Abstract

A major error in analyzing how Keynes operationalized his logical theory of probability in 1921 is to assume that Keynes’s theoretical structure is presented by him at the end of Chapter III of the A Treatise on Probability on pp. 38-40, which contains a diagram on page 39 that Keynes himself characterized as being a “brief” illustration that would be supplemented later with a “detailed analysis in Part II. Economists, who have written on Keynes’s A Treatise on Probability, such as G. Meeks, D. Moggridge, R. Skidelsky, R. O’donnell, A. Carabelli, A. Fitzgibbons, and many, many others, have erred by failing to cover Keynes’s non additive, non linear approach, using Boole’s interval valued probability, which is based on lower and upper probability bounds and represents a detailed approach to imprecise probability, in Parts II and III of the A Treatise on Probability.

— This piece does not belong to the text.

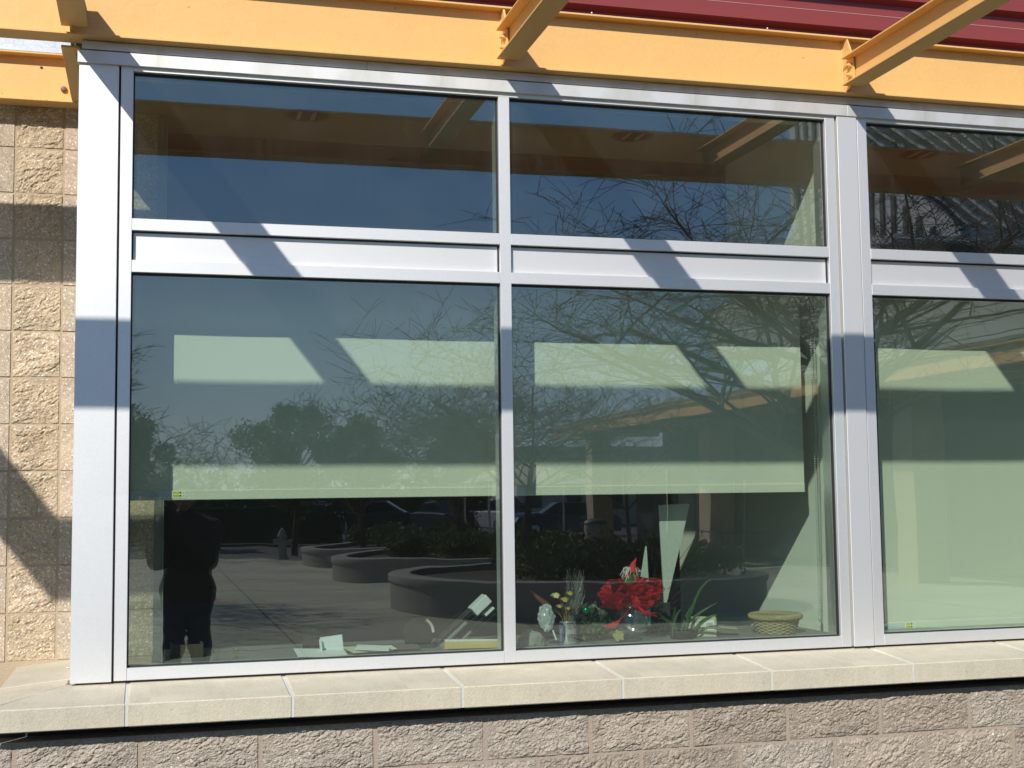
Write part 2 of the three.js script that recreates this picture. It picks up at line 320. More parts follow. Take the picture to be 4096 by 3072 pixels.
function windowUnit(x, label) {            // x: [jamb left, glass left, mullion left, mullion right, glass right, jamb right]
  const t = thing('window', label, 'window'), [c, a, m, n, e, f] = x, gk = .0055;
  mesh('jamb', box(c, a, Y.z, Y.head, ZB, ZF), M.alu, t); mesh('jamb', box(e, f, Y.z, Y.head, ZB, ZF), M.alu, t);
  mesh('mullion', box(m, n, Y.z, Y.t, ZB, ZF), M.alu, t);
  mesh('head', box(a, e, Y.t, Y.head, ZB, ZF - .0006), M.alu, t);
  for (const [l, r, tag] of [[a, m, 0], [n, e, 1]]) {
    const k = .0006;
    mesh('transom', box(l + k, r - k, Y.s, Y.u, ZB, ZF - .0006), M.alu, t); mesh('transom', box(l + k, r - k, Y.q, Y.r, ZB, ZF - .0006), M.alu, t);
    mesh('bottom_rail', box(l + k, r - k, Y.z, Y.b, ZB, ZF - .0006), M.alu, t);
    mesh('spandrel_panel', box(l + gk, r - gk, Y.r + .002, Y.s - gk, -.05, ZG + .001), M.aluPanel, t);
    for (const [y0, y1, mat] of [[Y.u, Y.t, glassUpper], [Y.b, Y.q, glassLower]]) {
      const p = pane(r - l - .004, y1 - y0 - .004, paneSeed++); p.translate((l + r) / 2, H((y0 + y1) / 2), ZG); mesh('glass_pane', p, mat, t);
      const q = pane(r - l - .004, y1 - y0 - .004, paneSeed++); q.translate((l + r) / 2, H((y0 + y1) / 2), ZG - .016); mesh('inner_pane', q, glassInner, t);
      const z0 = ZG - .012, z1 = ZG + .007;
      mesh('gasket', [box(l, r, y1 - gk * 1.5, y1, z0, z1, .0004), box(l, r, y0, y0 + gk * .9, z0, z1, .0004), box(l, l + gk, y0 + gk, y1 - gk, z0, z1, .0004), box(r - gk, r, y0 + gk, y1 - gk, z0, z1, .0004)], M.rubber, t);
    }
    mesh('gasket', [box(l, r, Y.s - gk, Y.s, -.05, ZG + .006, .0004), box(l, l + gk, Y.r, Y.s - gk, -.05, ZG + .006, .0004), box(r - gk, r, Y.r, Y.s - gk, -.05, ZG + .006, .0004)], M.rubber, t);
  }
  mesh('sealant', box(c, f, Y.z - .013, Y.z, -.09, -.012, .001), M.groove, t);
  return place(t);
}
windowUnit([-.1288, -.0837, 1.344, 1.3895, 2.816, 2.862], 'two-bay silver aluminium window with half-lowered blind and things on its ledge');
windowUnit([2.972, 3.018, 4.445, 4.491, 5.918, 5.964], 'silver aluminium window at the right edge with its blind fully down');
{
  const p = thing('corner_post', 'wide silver metal corner post at the left end of the window', 'post');
  mesh('front_panel', box(-.280, -.1365, -.659, 1.640, -.02, .003, .0012), M.alu, p);
  mesh('side_panel', box(-.280, -.272, -.659, 1.640, -.13, -.0205, .001), M.alu, p);
  mesh('recess', box(-.1365, -.129, -.659, 1.640, -.12, -.014, .0004), M.groove, p); mesh('core', box(-.2715, -.137, -.659, 1.64, -.12, -.021, .001), M.aluEdge, p);
  place(p);
  const q = thing('mullion_cover', 'silver cover strip between the two aluminium windows', 'trim');
  mesh('cover', box(2.8705, 2.9655, -.657, 1.637, -.06, .008, .0015), M.aluPanel, q); mesh('recess', box(2.8625, 2.8705, -.657, 1.64, -.12, -.01, .0004), M.aluEdge, q); mesh('recess', box(2.9655, 2.9715, -.657, 1.64, -.12, -.008, .0004), M.groove, q);
  place(q);
  const s = thing('side_window', 'narrow glazed return at the left side of the bay', 'window');
  mesh('jamb', box(-.279, -.235, -.659, 1.64, -.845, -.80), M.alu, s); mesh('head', box(-.279, -.235, 1.60, 1.64, -.80, -.13), M.alu, s); mesh('bottom_rail', box(-.279, -.235, -.659, -.6125, -.80, -.13), M.alu, s); mesh('transom', box(-.279, -.235, .849, 1.053, -.80, -.13), M.alu, s);
  const pl = new THREE.PlaneGeometry(.67, 1.455); pl.rotateY(Math.PI / 2); pl.translate(-.257, H(.1195), -.465); mesh('glass_pane', pl, glassLower, s);
  const pu = new THREE.PlaneGeometry(.67, .545); pu.rotateY(Math.PI / 2); pu.translate(-.257, H(1.3265), -.465); mesh('glass_pane', pu, glassLower, s);
  place(s);
  const h = thing('head_flashing', 'silver metal flashing strip capping the window heads', 'flashing');
  mesh('cap_strip', box(-.286, 2.9195, 1.634, 1.6825, -.02, .0135, .0012), M.aluDirty, h); mesh('cap_strip', box(2.921, 6.3, 1.634, 1.6825, -.02, .0135, .0012), M.aluDirty, h);
  mesh('upper_strip', box(-.271, .8045, 1.6895, 1.722, -.03, .004, .001), M.aluDirty, h); mesh('upper_strip', box(.8055, 6.3, 1.6895, 1.722, -.03, .004, .001), M.aluDirty, h);
  mesh('gap', box(-.27, 6.3, 1.675, 1.70, -.05, -.008, .0004), std(.09, .03, .025, .8), h);
  place(h);
}

// ------------------------------------------------------------------ yellow steelwork
function ibeamX(name, label, x0, x1, yb, yt, zc, half = .05, tf = .009, tw = .007) {
  const t = thing(name, label, 'beam');
  mesh('web', box(x0, x1, yb + tf, yt - tf, zc - tw / 2, zc + tw / 2, .0008), M.yellow, t);
  mesh('top_flange', box(x0, x1, yt - tf, yt, zc - half, zc + half, .0015), M.yellow, t); mesh('bottom_flange', box(x0, x1, yb, yb + tf, zc - half, zc + half, .0015), M.yellow, t);
  return t;
}
const outX = [-.296, 1.370, 2.921, 4.55, 6.17];
const mainBeam = ibeamX('steel_beam', 'long yellow steel beam directly over the window heads', -4.2, 7.2, 1.724, 1.976, .006);
for (const x of outX) {                    // plates welded into the beam where each outrigger is bolted on
  mesh('stiffener_plate', hull([[x - .016, 1.733, .0095], [x - .008, 1.733, .0095], [x - .016, 1.967, .0095], [x - .008, 1.967, .0095], [x - .016, 1.745, .058], [x - .008, 1.745, .058], [x - .016, 1.967, .05], [x - .008, 1.967, .05], [x - .016, 1.733, .045], [x - .008, 1.733, .045], [x - .016, 1.865, .10], [x - .008, 1.865, .10], [x - .016, 1.765, .10], [x - .008, 1.765, .10]]), M.yellow, mainBeam);
  mesh('weld_seam', tube([[x - .017, 1.735, .0105], [x - .017, 1.84, .0108], [x - .017, 1.966, .0105]], .004, .004, 5), M.yellow, mainBeam);
}
place(mainBeam);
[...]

Instead, it is erroneously argued, on the basis of this diagram alone, that Keynes’s approach was an ordinal theory that could only be implemented some of the time. No philosopher has ever made this error until the publication of an article in 2019 by S. Bradley in the Stanford Encyclopedia of Philosophy dealing with the origins of Imprecise Probability. The contributions of the founders of the imprecise approach (Boole and Keynes would use the word ‘indeterminate’) are simply either skipped over, as in the case of Boole, or completely misrepresented, as in the case of Keynes.